従業員が心身の健康を保ちながら働くことができる環境を構築するためにも、従業員のワークライフバランスを考慮し、これまでの制度を見直したり、多様な働き方を実現できる雇用環境や制度を整備していくことが大切です。例えば、フレックス制度や時短勤務、リモートワークの導入、育児・介護休暇の設置、福利厚生の充実などワークライフバランスを実現しやすい環境を整え、従業員にとって魅力的な職場環境を構築しましょう。
 
 

従業員のエンゲージメントや本音の把握

従業員のエンゲージメントや本音、組織の状況を正しく把握することが大切です。定期的なエンゲージメント調査の実施により、従業員の満足度やモチベーションの変化・現状を可視化し、把握します。組織の課題や問題を早期に発見し、対処することが重要です。さらに、定期的な1on1ミーティングの実施やメンター制度の導入により従業員の話を聞くことで、より従業員の本音を引き出しやすくなるでしょう。
 
 

職場環境の見直しと改善

従業員の仕事に対するモチベーションを高めるためにも、職場環境の改善に取り組むことが大切です。従業員のストレスチェックを定期的に実施することでストレスを早めに察知し、対応します。仕事の量に偏りがないか、働きすぎていないかなど、従業員の様子を把握しましょう。また、職場環境を良くするためにも従業員同士の積極的なコミュニケーションを心がけ、サポートしていくことも大切です。
 
 

人事評価制度の見直し

従業員のやる気を引き出すためにも、外発的な動機付けとなる人事評価制度の見直しを行うことが大切です。人事評価の基準を明確にし、成果に見合った報酬を得られるよう正当に評価することが重要です。
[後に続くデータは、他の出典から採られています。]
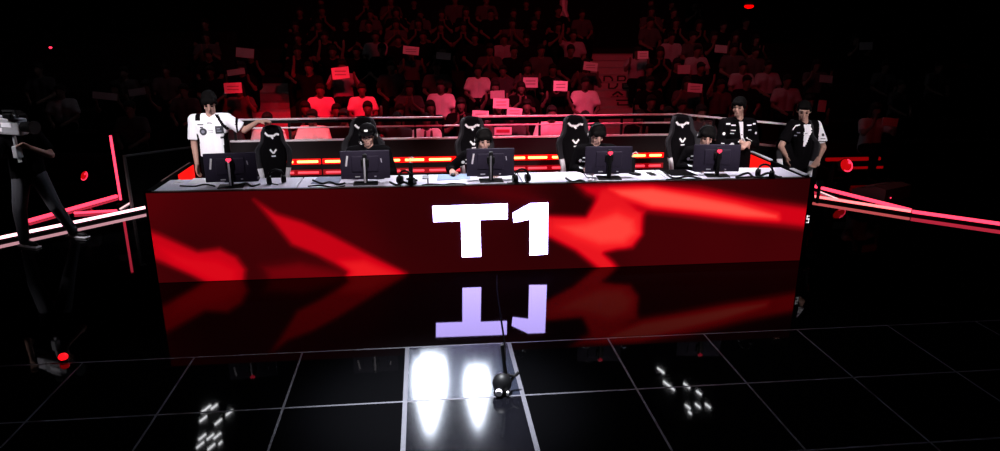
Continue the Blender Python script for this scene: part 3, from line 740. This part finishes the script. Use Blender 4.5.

公平性が高く透明性のある制度に整えましょう。評価基準を明確に具体化することで目標達成のための行動計画が立てやすくなり、従業員が主体的に行動ができるようになるでしょう。

 
 
 

【まとめ】

いかがでしたか?「静かな退職」は企業にとって、組織全体へも大きな影響を及ぼしうる重要な問題です。「静かな退職」を選択する従業員を防止するためにも、職場環境や制度を見直し、従業員がワークライフバランスやモチベーションを保ちながら働ける環境づくりに取り組むことが大切ですね。